§ **WHAT YOU HAVE TO DO**
Pictures aside, quote the whole listing exactly.

§ **PROVIDED MATERIAL**
————————

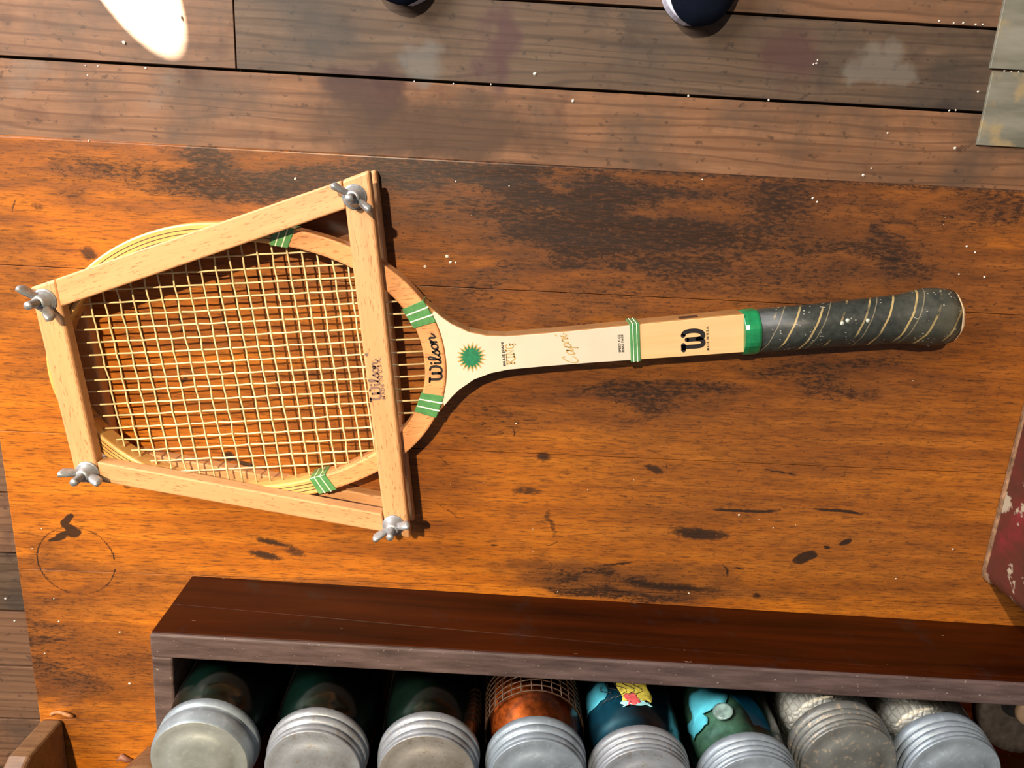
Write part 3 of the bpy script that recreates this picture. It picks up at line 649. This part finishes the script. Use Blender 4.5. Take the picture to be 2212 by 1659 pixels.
star(1018, 771, 32.5, 21.5, 19, ZT+0.0004, M['gold'], 'sunburst_rays')['label'] = 'gold sunburst outline'
star(1018, 771, 26.5, 17.5, 19, ZT+0.0006, M['starg'], 'sunburst')['label'] = 'dark green sunburst'

# ------------------------------------------------------------------ racket press
ZU0, ZU1 = 0.0296, 0.0412
PC = Vector((-0.20, -0.16, 0))
pr_ = tag(empty('racket_press', PC), 'pale beech racket press with wing nuts clamped round the racket head', 'racket press')
BARS = [('crossbar', [(62, 622), (117.5, 603), (217, 1041), (163, 1031)], 'y'), ('crossbar', [(738, 389), (797, 367), (886, 1166), (832, 1151)], 'y'),
        ('side_bar', [(118.5, 603), (737.5, 389.5), (746.5, 451), (130.5, 663)], 'x'), ('side_bar', [(209, 998), (825, 1111), (831.5, 1150.5), (216.5, 1041)], 'x')]
def bar(name, poly, z0, z1, mat, axis):
    W = [P(*p, ZU1) for p in poly]
    c_ = sum(W, Vector((0, 0)))/4
    d = ((W[1]-W[0])+(W[2]-W[3])).normalized() if axis == 'x' else ((W[3]-W[0])+(W[2]-W[1])).normalized()
    a = math.atan2(d.y, d.x); e = Vector((-d.y, d.x))
    o = prism(name, [((w-c_).dot(d), (w-c_).dot(e)) for w in W], z0, z1, mat, pr_, 0.0022 if 'cross' in name else 0.0012, 3, loc=(c_.x-PC.x, c_.y-PC.y, 0), rotz=a)
    return o
for nm, pl, ax in BARS:
    bar('lower_'+nm, pl, 0.0, 0.0116, M['beech'], ax); bar('upper_'+nm, pl, ZU0, ZU1, M['beech'], ax)
# wing nuts on threaded bolts
vs, fs = lathe_data([(0.0001, 0), (0.0085, 0), (0.0085, 0.0012), (0.0040, 0.0014)], 28); WASH = mesh_obj('washer', vs, fs, M['steel'], None, True)
prof = [(0.0074, 0.0012), (0.0072, 0.0022), (0.0056, 0.0032), (0.0050, 0.0085), (0.0040, 0.0098), (0.0029, 0.0098)]
vs, fs = lathe_data(prof, 24)
for s in (0, 1):        # two ears that rise outward
    path = []; rads = []
    for k in range(9):
        q = k/8; r_ = 0.004+q*0.0115; z_ = 0.0045+0.0075*q**0.8
        path.append((r_, z_)); rads.append((0.0022+0.0008*q, 0.0028+0.0034*math.sin(math.pi*min(1, q*0.75+0.12))) if k < 8 else (0.0008, 0.0016))
    b = len(vs); n_ = 10
    for (r_, z_), (ty, tz) in zip(path, rads):
        for k in range(n_):
            a = 2*math.pi*k/n_; x, y, z = r_, ty*math.cos(a), z_+tz*math.sin(a)
            vs.append((x, y, z) if s == 0 else (-x, -y, z))
    for i in range(8):
        for k in range(n_): fs.append((b+i*n_+k, b+i*n_+(k+1) % n_, b+(i+1)*n_+(k+1) % n_, b+(i+1)*n_+k))
    fs.append(tuple(b+8*n_+k for k in range(n_)))
NUT = fixn(mesh_obj('wing_nut', vs, fs, M['steel'], None, True))
prof = [(0.0001, -0.0411), (0.0042, -0.0411), (0.0042, -0.0392), (0.0025, -0.0390)]
z_ = -0.0388
while z_ < 0.0205: prof += [(0.0024, z_), (0.0029, z_+0.00055)]; z_ += 0.0011
prof += [(0.0026, 0.0212), (0.0001, 0.0216)]
vs, fs = lathe_data(prof, 16); BOLT = fixn(mesh_obj('bolt', vs, fs, M['steel'], None, True))
for i, (px, py, an) in enumerate(((97, 649, -48), (766, 425, -31), (850, 1134, 26), (190, 1019, -14))):
    p = P(px, py, ZU1)
    for src in (WASH, NUT, BOLT):
        o = src if i == 0 else src.copy()
        if i: COL.objects.link(o)
        o.parent = pr_; o.location = (p.x-PC.x, p.y-PC.y, ZU1); o.rotation_euler = (0, 0, R(an))
wconv = lambda px, py, z: P(px, py, z)-Vector((PC.x, PC.y))
o_ = decal('lettering', sv01, sf, pxmap((824, 868), (816, 775), (-23, 1.8), None, wconv, ZU1), ZU1+0.0002, M['greyink'], pr_); o_['label'] = 'faded brown script lettering'
dv, df = dot((0, 0), 3.6); decal('lettering', dv, df, lambda v: wconv(v.x+791.5, v.y+766, ZU1), ZU1+0.0002, M['greyink'], pr_)
printed('MADE IN U.S.A.', (833, 862), (822, 772), (-7.5, 0.6), M['greyink'], ZU1+0.0002, wconv, pr_, ZU1, 1.25)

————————

§ **EXERCISE RESPONSE**
Write part 3 of the bpy script that recreates this picture. It picks up at line 649. This part finishes the script. Use Blender 4.5. Take the picture to be 2212 by 1659 pixels.
star(1018, 771, 32.5, 21.5, 19, ZT+0.0004, M['gold'], 'sunburst_rays')['label'] = 'gold sunburst outline'
star(1018, 771, 26.5, 17.5, 19, ZT+0.0006, M['starg'], 'sunburst')['label'] = 'dark green sunburst'

# ------------------------------------------------------------------ racket press
ZU0, ZU1 = 0.0296, 0.0412
PC = Vector((-0.20, -0.16, 0))
pr_ = tag(empty('racket_press', PC), 'pale beech racket press with wing nuts clamped round the racket head', 'racket press')
BARS = [('crossbar', [(62, 622), (117.5, 603), (217, 1041), (163, 1031)], 'y'), ('crossbar', [(738, 389), (797, 367), (886, 1166), (832, 1151)], 'y'),
        ('side_bar', [(118.5, 603), (737.5, 389.5), (746.5, 451), (130.5, 663)], 'x'), ('side_bar', [(209, 998), (825, 1111), (831.5, 1150.5), (216.5, 1041)], 'x')]
def bar(name, poly, z0, z1, mat, axis):
    W = [P(*p, ZU1) for p in poly]
    c_ = sum(W, Vector((0, 0)))/4
    d = ((W[1]-W[0])+(W[2]-W[3])).normalized() if axis == 'x' else ((W[3]-W[0])+(W[2]-W[1])).normalized()
    a = math.atan2(d.y, d.x); e = Vector((-d.y, d.x))
    o = prism(name, [((w-c_).dot(d), (w-c_).dot(e)) for w in W], z0, z1, mat, pr_, 0.0022 if 'cross' in name else 0.0012, 3, loc=(c_.x-PC.x, c_.y-PC.y, 0), rotz=a)
    return o
for nm, pl, ax in BARS:
    bar('lower_'+nm, pl, 0.0, 0.0116, M['beech'], ax); bar('upper_'+nm, pl, ZU0, ZU1, M['beech'], ax)
# wing nuts on threaded bolts
vs, fs = lathe_data([(0.0001, 0), (0.0085, 0), (0.0085, 0.0012), (0.0040, 0.0014)], 28); WASH = mesh_obj('washer', vs, fs, M['steel'], None, True)
prof = [(0.0074, 0.0012), (0.0072, 0.0022), (0.0056, 0.0032), (0.0050, 0.0085), (0.0040, 0.0098), (0.0029, 0.0098)]
vs, fs = lathe_data(prof, 24)
for s in (0, 1):        # two ears that rise outward
    path = []; rads = []
    for k in range(9):
        q = k/8; r_ = 0.004+q*0.0115; z_ = 0.0045+0.0075*q**0.8
        path.append((r_, z_)); rads.append((0.0022+0.0008*q, 0.0028+0.0034*math.sin(math.pi*min(1, q*0.75+0.12))) if k < 8 else (0.0008, 0.0016))
    b = len(vs); n_ = 10
    for (r_, z_), (ty, tz) in zip(path, rads):
        for k in range(n_):
            a = 2*math.pi*k/n_; x, y, z = r_, ty*math.cos(a), z_+tz*math.sin(a)
            vs.append((x, y, z) if s == 0 else (-x, -y, z))
    for i in range(8):
        for k in range(n_): fs.append((b+i*n_+k, b+i*n_+(k+1) % n_, b+(i+1)*n_+(k+1) % n_, b+(i+1)*n_+k))
    fs.append(tuple(b+8*n_+k for k in range(n_)))
NUT = fixn(mesh_obj('wing_nut', vs, fs, M['steel'], None, True))
prof = [(0.0001, -0.0411), (0.0042, -0.0411), (0.0042, -0.0392), (0.0025, -0.0390)]
z_ = -0.0388
while z_ < 0.0205: prof += [(0.0024, z_), (0.0029, z_+0.00055)]; z_ += 0.0011
prof += [(0.0026, 0.0212), (0.0001, 0.0216)]
vs, fs = lathe_data(prof, 16); BOLT = fixn(mesh_obj('bolt', vs, fs, M['steel'], None, True))
for i, (px, py, an) in enumerate(((97, 649, -48), (766, 425, -31), (850, 1134, 26), (190, 1019, -14))):
    p = P(px, py, ZU1)
    for src in (WASH, NUT, BOLT):
        o = src if i == 0 else src.copy()
        if i: COL.objects.link(o)
        o.parent = pr_; o.location = (p.x-PC.x, p.y-PC.y, ZU1); o.rotation_euler = (0, 0, R(an))
wconv = lambda px, py, z: P(px, py, z)-Vector((PC.x, PC.y))
o_ = decal('lettering', sv01, sf, pxmap((824, 868), (816, 775), (-23, 1.8), None, wconv, ZU1), ZU1+0.0002, M['greyink'], pr_); o_['label'] = 'faded brown script lettering'
dv, df = dot((0, 0), 3.6); decal('lettering', dv, df, lambda v: wconv(v.x+791.5, v.y+766, ZU1), ZU1+0.0002, M['greyink'], pr_)
printed('MADE IN U.S.A.', (833, 862), (822, 772), (-7.5, 0.6), M['greyink'], ZU1+0.0002, wconv, pr_, ZU1, 1.25)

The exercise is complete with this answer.